I put peas in too late. My zucchini didn't fruit. I didn't know garlic needed to be planted in fall. I was too late ordering asparagus. My beets never made a beet. The feeling of not knowing what everyone else seemed to know was brutal.

The other day Dave wanted to go put our little fishing boat in the water. My whole body seized up. I was afraid of doing it wrong, I'm the one that tells him what direction to go and the hill is on someone's property and I was so nervous the guy would come out and yell at me.

The guy did come out. I sweat through my shirt. It was fine. This big bear of a guy who has ferrets for pets that my dogs almost ate one day. It was fine.

And. I was afraid.

I was afraid of having a conversation with my 15 year old about Trump and being anti-racist because I believe I don't know enough, am not articulate enough and get way too emotional. I did, of course, get way emotional. I did it anyway.

I want to grow carrots but I've heard it is hard. I want to grow beets but last year they failed. I want to learn how to preserve food but I'm terrified of canning something wrong and making someone sick.

I ordered the seeds.

Last week I sent an email out to all of you, asking you to reply. My hosting inbox was full and I was away without a computer or internet for days. I didn't know. I felt sad that no one answered. Then I got messages telling me that people couldn't get an email through to me.

I messed up. I am OK.

I didn't get your emails (please if you could, resend them xo) and I had to be in a moment of feeling very irrelevant and the old story of messing up and being a loser wanted to crawl back in.

I was fine.

I ordered the seeds. I got the boat in the water. I had the conversation, first of many. I screwed up the email.

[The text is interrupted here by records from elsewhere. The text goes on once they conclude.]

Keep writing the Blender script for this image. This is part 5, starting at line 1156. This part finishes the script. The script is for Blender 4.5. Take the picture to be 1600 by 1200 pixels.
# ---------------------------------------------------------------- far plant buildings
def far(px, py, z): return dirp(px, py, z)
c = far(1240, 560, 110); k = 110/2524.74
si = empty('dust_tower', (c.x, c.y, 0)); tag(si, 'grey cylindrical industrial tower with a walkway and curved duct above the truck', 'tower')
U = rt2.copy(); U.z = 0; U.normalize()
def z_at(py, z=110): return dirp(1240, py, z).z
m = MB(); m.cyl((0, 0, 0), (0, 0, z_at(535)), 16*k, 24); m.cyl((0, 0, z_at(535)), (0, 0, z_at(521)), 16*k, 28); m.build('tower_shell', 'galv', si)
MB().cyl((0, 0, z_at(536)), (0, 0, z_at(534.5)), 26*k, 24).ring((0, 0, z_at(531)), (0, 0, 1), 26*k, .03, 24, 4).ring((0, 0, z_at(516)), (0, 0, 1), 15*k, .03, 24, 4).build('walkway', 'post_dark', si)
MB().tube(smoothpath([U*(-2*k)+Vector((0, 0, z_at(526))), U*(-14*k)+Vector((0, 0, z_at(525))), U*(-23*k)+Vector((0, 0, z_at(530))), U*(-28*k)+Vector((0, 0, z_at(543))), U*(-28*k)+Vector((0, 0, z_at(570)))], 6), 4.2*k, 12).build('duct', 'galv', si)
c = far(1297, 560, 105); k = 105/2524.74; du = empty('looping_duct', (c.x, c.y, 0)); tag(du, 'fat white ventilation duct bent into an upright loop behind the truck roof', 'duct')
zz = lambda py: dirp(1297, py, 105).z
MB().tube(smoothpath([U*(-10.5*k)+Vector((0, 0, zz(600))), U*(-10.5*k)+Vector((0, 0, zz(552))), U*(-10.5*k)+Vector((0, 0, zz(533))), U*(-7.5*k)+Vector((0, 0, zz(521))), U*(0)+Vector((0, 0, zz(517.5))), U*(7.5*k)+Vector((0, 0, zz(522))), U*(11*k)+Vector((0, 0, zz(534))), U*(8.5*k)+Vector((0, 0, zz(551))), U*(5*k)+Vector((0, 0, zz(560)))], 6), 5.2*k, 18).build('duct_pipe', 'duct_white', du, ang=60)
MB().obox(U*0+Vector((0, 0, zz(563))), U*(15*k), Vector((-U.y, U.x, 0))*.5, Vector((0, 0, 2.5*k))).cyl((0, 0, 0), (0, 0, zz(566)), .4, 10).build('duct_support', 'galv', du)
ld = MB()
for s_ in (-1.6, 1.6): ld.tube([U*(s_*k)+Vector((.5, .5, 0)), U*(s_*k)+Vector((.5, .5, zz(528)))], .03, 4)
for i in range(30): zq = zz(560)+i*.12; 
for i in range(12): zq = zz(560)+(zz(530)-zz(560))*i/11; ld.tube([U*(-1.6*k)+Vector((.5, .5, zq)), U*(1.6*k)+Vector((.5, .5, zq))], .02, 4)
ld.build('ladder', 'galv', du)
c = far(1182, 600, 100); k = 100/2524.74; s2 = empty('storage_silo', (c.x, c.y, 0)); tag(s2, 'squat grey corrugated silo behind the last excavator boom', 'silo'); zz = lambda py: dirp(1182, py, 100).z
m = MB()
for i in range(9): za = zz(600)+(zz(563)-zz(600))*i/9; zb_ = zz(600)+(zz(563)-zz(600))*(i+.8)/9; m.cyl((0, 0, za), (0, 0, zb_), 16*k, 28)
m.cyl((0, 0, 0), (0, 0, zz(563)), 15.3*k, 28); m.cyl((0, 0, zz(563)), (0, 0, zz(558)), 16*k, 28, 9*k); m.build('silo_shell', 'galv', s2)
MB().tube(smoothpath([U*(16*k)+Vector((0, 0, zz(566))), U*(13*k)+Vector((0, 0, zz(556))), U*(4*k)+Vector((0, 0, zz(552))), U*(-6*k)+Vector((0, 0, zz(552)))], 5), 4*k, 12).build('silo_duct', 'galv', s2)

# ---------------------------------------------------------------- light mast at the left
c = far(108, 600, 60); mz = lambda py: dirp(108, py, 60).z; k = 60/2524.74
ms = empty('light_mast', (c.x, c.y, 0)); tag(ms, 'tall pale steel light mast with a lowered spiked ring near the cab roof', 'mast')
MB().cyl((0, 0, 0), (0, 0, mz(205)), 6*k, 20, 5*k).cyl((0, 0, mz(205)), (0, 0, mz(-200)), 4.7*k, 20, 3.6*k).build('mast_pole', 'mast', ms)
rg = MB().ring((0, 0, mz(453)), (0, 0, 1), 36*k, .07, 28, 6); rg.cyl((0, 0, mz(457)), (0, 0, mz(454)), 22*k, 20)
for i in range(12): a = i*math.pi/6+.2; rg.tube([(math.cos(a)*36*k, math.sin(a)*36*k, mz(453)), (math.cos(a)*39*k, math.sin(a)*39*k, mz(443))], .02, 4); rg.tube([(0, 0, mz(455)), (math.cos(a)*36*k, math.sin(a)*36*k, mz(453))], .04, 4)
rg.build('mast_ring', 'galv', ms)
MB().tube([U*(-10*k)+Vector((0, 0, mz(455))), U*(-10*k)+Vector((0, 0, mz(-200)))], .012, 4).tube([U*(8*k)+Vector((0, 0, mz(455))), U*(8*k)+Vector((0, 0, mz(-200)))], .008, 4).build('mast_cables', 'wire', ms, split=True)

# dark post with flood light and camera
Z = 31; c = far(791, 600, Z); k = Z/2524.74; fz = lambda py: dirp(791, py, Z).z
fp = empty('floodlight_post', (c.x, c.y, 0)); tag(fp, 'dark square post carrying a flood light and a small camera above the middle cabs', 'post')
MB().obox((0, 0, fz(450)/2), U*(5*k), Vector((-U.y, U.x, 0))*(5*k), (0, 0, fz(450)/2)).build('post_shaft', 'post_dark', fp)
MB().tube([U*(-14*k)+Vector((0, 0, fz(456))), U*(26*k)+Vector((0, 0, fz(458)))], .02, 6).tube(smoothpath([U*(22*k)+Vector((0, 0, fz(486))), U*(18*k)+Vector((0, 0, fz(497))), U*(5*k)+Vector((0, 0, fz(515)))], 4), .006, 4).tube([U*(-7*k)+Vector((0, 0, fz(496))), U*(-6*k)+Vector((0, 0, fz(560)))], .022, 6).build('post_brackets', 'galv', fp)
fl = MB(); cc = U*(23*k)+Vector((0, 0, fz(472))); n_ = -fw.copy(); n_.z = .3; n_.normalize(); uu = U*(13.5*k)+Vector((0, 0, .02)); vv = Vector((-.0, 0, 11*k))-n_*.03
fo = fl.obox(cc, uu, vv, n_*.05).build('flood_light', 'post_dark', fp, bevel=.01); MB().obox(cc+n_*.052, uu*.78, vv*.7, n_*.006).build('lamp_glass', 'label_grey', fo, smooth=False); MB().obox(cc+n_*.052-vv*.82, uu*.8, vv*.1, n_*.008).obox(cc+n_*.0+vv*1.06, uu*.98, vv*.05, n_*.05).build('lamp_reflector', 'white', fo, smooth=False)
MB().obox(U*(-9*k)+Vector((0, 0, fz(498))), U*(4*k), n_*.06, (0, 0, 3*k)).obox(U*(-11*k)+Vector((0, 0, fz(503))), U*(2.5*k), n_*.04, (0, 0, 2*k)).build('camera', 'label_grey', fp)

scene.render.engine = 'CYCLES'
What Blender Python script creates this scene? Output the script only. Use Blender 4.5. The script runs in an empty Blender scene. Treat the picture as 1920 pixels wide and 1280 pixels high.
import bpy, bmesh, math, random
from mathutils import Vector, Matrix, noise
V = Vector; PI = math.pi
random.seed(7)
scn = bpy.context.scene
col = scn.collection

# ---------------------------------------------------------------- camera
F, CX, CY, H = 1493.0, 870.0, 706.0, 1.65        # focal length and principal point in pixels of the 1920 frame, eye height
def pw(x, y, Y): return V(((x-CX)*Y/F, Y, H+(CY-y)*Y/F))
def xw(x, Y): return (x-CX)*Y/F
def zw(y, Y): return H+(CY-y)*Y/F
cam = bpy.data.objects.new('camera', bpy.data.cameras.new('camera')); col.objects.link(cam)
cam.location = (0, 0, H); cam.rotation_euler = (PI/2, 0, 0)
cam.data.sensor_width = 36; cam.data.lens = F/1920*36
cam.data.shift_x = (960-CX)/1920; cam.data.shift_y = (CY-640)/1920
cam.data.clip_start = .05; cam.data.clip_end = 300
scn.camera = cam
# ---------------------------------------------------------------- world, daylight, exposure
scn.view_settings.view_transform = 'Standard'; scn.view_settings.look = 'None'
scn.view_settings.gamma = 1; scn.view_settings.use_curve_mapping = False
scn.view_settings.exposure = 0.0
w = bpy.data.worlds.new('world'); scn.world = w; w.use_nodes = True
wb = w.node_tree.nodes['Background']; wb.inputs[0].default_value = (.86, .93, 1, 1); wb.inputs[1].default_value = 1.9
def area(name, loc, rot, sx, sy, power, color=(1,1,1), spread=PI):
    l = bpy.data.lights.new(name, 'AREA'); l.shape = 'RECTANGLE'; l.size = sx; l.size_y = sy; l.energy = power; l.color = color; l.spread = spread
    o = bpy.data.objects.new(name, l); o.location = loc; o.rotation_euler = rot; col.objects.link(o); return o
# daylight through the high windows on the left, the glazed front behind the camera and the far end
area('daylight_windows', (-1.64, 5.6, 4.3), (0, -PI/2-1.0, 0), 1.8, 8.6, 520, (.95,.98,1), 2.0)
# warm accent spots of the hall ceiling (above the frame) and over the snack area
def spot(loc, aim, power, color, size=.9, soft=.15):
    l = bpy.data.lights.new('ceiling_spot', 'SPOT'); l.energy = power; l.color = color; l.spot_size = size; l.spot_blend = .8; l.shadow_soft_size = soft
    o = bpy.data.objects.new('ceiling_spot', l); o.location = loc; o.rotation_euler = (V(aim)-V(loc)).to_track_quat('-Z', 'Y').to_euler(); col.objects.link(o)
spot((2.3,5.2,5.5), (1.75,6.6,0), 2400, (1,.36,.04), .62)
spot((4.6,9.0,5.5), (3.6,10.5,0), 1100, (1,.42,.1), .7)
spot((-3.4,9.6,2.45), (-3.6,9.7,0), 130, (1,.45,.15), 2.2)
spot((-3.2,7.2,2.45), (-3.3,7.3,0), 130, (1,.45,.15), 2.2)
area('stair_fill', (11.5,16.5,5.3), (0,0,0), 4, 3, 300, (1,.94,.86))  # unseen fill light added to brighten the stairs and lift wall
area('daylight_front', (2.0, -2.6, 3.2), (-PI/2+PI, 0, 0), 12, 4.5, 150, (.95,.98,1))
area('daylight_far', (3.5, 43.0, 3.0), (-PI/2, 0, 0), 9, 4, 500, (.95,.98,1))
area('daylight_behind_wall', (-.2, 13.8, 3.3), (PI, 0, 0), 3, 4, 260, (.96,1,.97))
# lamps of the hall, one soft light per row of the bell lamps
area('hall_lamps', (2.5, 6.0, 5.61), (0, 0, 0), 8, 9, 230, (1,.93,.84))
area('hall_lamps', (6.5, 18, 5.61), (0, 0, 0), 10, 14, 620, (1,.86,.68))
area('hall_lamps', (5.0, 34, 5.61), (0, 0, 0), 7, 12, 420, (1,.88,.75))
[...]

I'm afraid of messing up. All the time.

I must have thrown out my economic stimulus payment because it comes as a debit card from a place called Money Network Services. Pretty sure I would not have opened that and quickly stuck it in the trash. (My sister saved me and you can call this number to replace them 1.800.240.8100, you are welcome.)

Sometimes messing up means I work a whole lot harder. Sometimes messing up means I feel brave. Sometimes messing up gives me a panic attack. Sometimes messing up is disappointment. Sometimes messing up is freedom.

I am afraid of messing up. And I keep going, I keep feeling it and doing shit anyway. Maybe I'll end up with carrots some day and even learn how to store food. Maybe my kids will have more empathy. Maybe Dave and I won't fight putting the boat into the water or other task that I really don't want to do. Maybe I'll learn to clear my inbox in time and open my mail and maybe I'll even mess up less one day.

Maybe. We need to keep going. Wear masks to say, I care about you. Amplify black and marginalized voices. Do the work of anti-racism. Make every day a celebration of Pride. 

We will mess up. Some of us more than others (hi). Keep going.

I see you. I appreciate you. I adore you. And if you feel like sending another email my way, I promise I'll get it this time.